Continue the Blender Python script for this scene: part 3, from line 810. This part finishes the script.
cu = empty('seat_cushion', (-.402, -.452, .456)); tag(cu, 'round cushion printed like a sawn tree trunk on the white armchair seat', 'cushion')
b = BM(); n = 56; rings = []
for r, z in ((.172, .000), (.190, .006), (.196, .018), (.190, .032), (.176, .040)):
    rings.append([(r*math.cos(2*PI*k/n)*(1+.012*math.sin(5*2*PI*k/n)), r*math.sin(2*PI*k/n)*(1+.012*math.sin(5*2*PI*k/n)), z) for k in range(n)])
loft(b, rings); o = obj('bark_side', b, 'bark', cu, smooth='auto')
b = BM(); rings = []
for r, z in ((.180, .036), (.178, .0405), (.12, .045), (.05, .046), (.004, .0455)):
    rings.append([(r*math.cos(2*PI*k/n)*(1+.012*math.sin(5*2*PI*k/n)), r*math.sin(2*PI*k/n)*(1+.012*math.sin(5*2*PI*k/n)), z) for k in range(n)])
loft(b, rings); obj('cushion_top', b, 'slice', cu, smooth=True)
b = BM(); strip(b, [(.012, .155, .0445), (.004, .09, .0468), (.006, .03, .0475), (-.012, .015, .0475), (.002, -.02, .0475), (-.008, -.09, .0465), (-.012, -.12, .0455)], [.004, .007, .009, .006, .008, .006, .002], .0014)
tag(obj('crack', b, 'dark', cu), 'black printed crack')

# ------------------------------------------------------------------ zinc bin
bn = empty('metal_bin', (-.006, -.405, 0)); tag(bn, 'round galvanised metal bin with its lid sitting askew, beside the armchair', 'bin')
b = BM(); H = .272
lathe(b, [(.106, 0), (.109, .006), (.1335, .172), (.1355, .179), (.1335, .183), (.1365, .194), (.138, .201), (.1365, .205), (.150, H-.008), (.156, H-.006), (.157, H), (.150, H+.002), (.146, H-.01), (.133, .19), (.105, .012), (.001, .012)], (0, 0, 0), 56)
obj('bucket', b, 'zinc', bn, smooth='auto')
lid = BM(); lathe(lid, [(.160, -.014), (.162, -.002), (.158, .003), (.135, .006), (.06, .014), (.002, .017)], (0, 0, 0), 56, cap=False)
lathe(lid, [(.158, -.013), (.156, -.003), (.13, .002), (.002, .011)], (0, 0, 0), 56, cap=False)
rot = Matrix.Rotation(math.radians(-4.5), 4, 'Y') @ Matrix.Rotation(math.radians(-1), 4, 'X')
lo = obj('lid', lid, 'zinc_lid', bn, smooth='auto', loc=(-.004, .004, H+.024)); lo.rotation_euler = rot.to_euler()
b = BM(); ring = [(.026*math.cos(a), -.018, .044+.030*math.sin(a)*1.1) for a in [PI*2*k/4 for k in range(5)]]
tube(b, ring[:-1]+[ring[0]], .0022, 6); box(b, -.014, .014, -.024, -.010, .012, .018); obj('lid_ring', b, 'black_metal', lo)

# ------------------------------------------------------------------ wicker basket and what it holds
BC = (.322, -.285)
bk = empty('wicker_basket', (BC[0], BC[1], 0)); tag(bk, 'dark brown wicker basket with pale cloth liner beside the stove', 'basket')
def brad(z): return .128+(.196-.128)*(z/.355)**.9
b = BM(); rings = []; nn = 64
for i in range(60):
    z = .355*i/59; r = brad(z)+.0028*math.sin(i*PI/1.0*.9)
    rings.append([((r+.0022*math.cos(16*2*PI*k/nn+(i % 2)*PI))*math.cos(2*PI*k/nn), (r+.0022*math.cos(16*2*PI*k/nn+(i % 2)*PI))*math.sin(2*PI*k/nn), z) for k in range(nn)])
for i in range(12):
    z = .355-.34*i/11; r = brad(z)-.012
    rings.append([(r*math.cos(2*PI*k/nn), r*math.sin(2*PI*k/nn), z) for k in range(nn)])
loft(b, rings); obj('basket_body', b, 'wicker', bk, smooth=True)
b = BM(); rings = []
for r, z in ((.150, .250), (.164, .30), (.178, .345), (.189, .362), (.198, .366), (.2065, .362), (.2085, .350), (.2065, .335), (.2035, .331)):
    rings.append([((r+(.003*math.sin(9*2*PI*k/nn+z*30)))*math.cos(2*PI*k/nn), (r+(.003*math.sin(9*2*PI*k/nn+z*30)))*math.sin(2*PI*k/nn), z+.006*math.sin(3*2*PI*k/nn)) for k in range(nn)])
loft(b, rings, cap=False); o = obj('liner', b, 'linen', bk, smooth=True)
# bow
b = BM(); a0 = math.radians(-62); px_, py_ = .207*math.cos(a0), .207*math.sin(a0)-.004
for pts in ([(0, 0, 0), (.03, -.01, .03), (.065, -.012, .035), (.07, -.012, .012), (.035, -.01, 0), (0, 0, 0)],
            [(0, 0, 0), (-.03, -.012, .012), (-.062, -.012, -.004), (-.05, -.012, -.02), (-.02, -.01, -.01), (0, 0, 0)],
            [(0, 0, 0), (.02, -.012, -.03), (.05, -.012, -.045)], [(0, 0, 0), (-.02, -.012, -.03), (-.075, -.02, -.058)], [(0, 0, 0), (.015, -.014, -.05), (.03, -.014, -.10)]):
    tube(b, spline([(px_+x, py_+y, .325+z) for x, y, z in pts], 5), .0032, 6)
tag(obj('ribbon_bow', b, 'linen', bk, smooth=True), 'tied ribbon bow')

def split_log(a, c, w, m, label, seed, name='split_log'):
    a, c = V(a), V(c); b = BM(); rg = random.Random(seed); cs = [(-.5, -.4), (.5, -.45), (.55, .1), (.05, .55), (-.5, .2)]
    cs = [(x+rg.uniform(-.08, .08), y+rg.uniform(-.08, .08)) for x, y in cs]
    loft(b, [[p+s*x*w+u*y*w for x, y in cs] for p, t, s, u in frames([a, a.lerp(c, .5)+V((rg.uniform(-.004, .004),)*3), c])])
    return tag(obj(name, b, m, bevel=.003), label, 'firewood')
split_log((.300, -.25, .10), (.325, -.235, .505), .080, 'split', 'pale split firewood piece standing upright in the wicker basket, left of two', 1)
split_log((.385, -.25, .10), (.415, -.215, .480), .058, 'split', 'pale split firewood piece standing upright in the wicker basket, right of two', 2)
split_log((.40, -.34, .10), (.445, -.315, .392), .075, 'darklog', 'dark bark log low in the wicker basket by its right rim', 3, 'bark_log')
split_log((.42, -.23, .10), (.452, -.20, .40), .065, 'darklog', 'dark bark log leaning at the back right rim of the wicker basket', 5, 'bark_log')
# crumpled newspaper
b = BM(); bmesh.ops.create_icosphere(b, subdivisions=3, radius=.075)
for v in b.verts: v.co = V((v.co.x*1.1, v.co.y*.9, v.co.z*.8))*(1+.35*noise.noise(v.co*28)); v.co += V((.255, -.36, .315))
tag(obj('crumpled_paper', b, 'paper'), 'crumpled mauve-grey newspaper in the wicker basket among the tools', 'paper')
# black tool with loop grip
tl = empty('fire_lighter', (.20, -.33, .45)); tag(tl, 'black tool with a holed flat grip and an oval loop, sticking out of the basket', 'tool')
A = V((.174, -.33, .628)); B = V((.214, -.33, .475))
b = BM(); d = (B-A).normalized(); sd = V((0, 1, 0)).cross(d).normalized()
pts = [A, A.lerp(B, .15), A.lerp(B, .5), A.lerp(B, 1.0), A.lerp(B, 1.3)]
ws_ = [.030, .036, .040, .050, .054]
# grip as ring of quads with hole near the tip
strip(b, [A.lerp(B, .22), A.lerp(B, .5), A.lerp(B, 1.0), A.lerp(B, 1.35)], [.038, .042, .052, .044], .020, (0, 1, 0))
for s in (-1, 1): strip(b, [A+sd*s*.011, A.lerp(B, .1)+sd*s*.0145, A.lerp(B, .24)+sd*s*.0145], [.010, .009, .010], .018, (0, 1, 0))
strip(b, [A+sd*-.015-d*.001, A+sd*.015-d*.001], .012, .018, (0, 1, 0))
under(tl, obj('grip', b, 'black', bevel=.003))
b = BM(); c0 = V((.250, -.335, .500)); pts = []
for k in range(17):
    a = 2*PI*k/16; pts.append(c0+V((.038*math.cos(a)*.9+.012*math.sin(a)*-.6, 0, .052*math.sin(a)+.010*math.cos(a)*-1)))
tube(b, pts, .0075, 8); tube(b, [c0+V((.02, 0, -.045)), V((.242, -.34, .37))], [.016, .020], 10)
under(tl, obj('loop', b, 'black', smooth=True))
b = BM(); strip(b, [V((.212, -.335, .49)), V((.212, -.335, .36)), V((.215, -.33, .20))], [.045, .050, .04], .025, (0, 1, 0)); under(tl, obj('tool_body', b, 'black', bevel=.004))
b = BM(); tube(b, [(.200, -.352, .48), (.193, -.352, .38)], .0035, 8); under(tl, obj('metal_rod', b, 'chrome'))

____

# To be done
From the first line of the listing above to the line with "tag(obj('crack', b, 'dark', cu), 'black", please transcribe each line exactly, both ends included, and nothing beyond that.

# Reply to the task
Continue the Blender Python script for this scene: part 3, from line 810. This part finishes the script.
cu = empty('seat_cushion', (-.402, -.452, .456)); tag(cu, 'round cushion printed like a sawn tree trunk on the white armchair seat', 'cushion')
b = BM(); n = 56; rings = []
for r, z in ((.172, .000), (.190, .006), (.196, .018), (.190, .032), (.176, .040)):
    rings.append([(r*math.cos(2*PI*k/n)*(1+.012*math.sin(5*2*PI*k/n)), r*math.sin(2*PI*k/n)*(1+.012*math.sin(5*2*PI*k/n)), z) for k in range(n)])
loft(b, rings); o = obj('bark_side', b, 'bark', cu, smooth='auto')
b = BM(); rings = []
for r, z in ((.180, .036), (.178, .0405), (.12, .045), (.05, .046), (.004, .0455)):
    rings.append([(r*math.cos(2*PI*k/n)*(1+.012*math.sin(5*2*PI*k/n)), r*math.sin(2*PI*k/n)*(1+.012*math.sin(5*2*PI*k/n)), z) for k in range(n)])
loft(b, rings); obj('cushion_top', b, 'slice', cu, smooth=True)
b = BM(); strip(b, [(.012, .155, .0445), (.004, .09, .0468), (.006, .03, .0475), (-.012, .015, .0475), (.002, -.02, .0475), (-.008, -.09, .0465), (-.012, -.12, .0455)], [.004, .007, .009, .006, .008, .006, .002], .0014)
tag(obj('crack', b, 'dark', cu), 'black printed crack')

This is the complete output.